God’s Silence, War, and Moral Responsibility: A Critical Examination of the Transition from Classical Theodicy to a Peace Theology with Emphasis on the Qur’anic Principle of “Tadāfuʿ”

Document Type : Scientific-research

Author

Associate Professor, Department of Islamic Teachings, Sahand University of Technology, Tabriz, Iran

10.48308/jipt.2026.243032.1729

Abstract

The problem of horrendous evils, particularly within the context of devastating wars and collective violence, has long been recognized as a “stumbling block” for faith and the most challenging riddle for monotheistic theology. The profound gap between the expectation of Divine Intervention to aid the oppressed and the historical reality of Divine Silence amidst slaughter raises a question that extends beyond abstract philosophy of religion, touching the very core of the victims’ lived experience. Adopting an analytic-phenomenological method and a comparative approach between Post-Holocaust Theology and Islamic Wisdom, this research attempts to propose the hypothesis of “Strategic Absence” as an alternative to traditional theodicy explanations. The findings indicate that classical Augustinian-Thomistic theology, by reducing war to a mere “trial” or “chastisement,” inadvertently suspends human moral agency under the shadow of Divine Providence.
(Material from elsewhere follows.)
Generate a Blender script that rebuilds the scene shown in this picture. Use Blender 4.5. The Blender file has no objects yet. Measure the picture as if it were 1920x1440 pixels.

In contrast, by critically re-examining the concept of “Divine Hiddenness” and referencing the Quranic doctrine of “Tadafu” (2:251), this study argues that God’s silence in war is not a sign of indifference, but rather the ontological condition for realizing human “radical responsibility.” In this paradigm, peace is not a metaphysical gift bestowed via miracle, but a human project meaningful precisely in the absence of direct divine intervention.